Resin printing requires a workflow that FDM doesn’t: liquid resin handling (gloves, ventilation), IPA washing, UV curing station, and FEP film maintenance. The Mars 5 Ultra costs $189 but the first-time setup (wash station, cure station, safety equipment, initial resin) runs another $80–150. Factor this into the total cost.

165mm build height means tall narrow models (wizards with staves, mounted knights) may require tilted orientation to keep within height limits.

Resin Notes

Standard resin: 1.5–2s exposure, 6–8s bottom layers. Anycubic and Elegoo branded resins are pre-profiled and work reliably out of the box. Third-party resins require exposure calibration — use a matrix test print to find the right exposure time.

ABS-like resin: 2–2.5s exposure. The higher tensile strength makes it appropriate for parts that need to survive mild mechanical stress. More brittle in thin cross-sections than standard.

Water-washable resin: 2–3s exposure. Eliminates IPA washing — rinse in water instead. Print quality is marginally softer on fine details. A good choice for high-volume printing where IPA cost and disposal adds up.

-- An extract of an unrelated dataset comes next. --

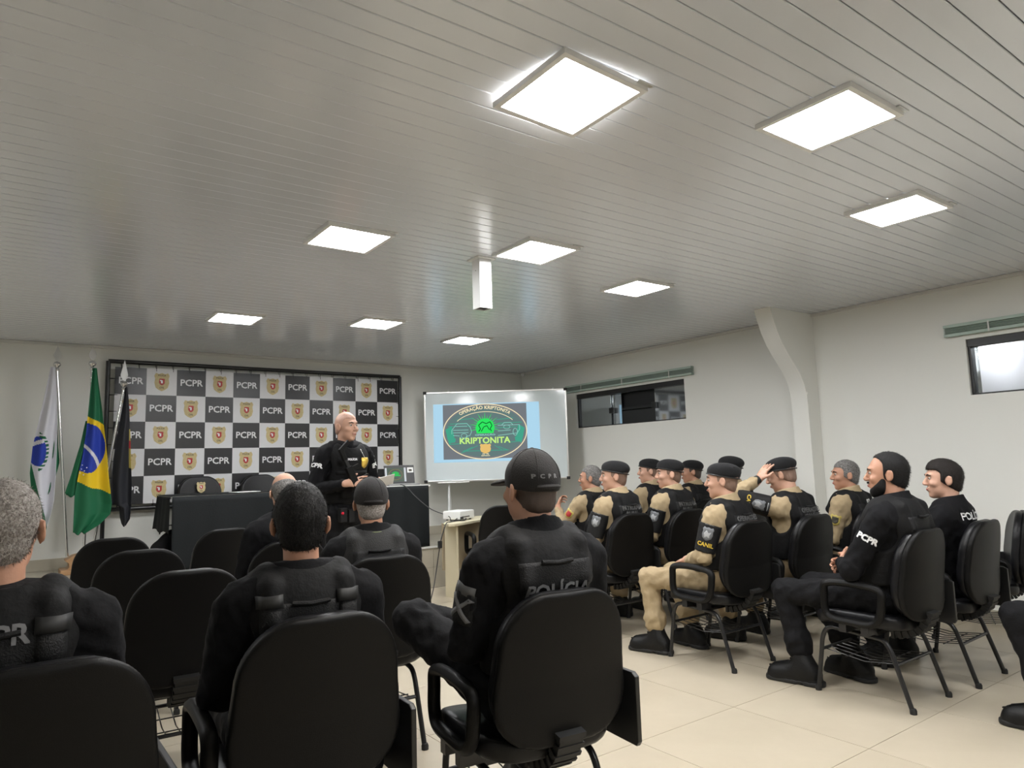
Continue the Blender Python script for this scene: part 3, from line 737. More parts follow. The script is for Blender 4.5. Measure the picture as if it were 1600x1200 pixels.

Castable resin: 2–3s exposure. Requires calibration of the burnout protocol before using for investment casting — test with a small piece before committing expensive casting metal.

vs. the Competition

Anycubic Photon Mono M7 ($299): Similar build volume, 10K resolution (vs. lower res on Mars 5 Ultra), higher price. The M7’s resolution advantage matters primarily for very fine details — sub-0.05mm features — that most miniature scales don’t require.

Elegoo Saturn 4 Ultra ($399): Larger build area (218×123mm), 12K resolution, tilting vat, significantly more expensive. Choose Saturn 4 Ultra when you regularly need to print models wider than 77mm or batch sizes larger than 6–8 miniatures.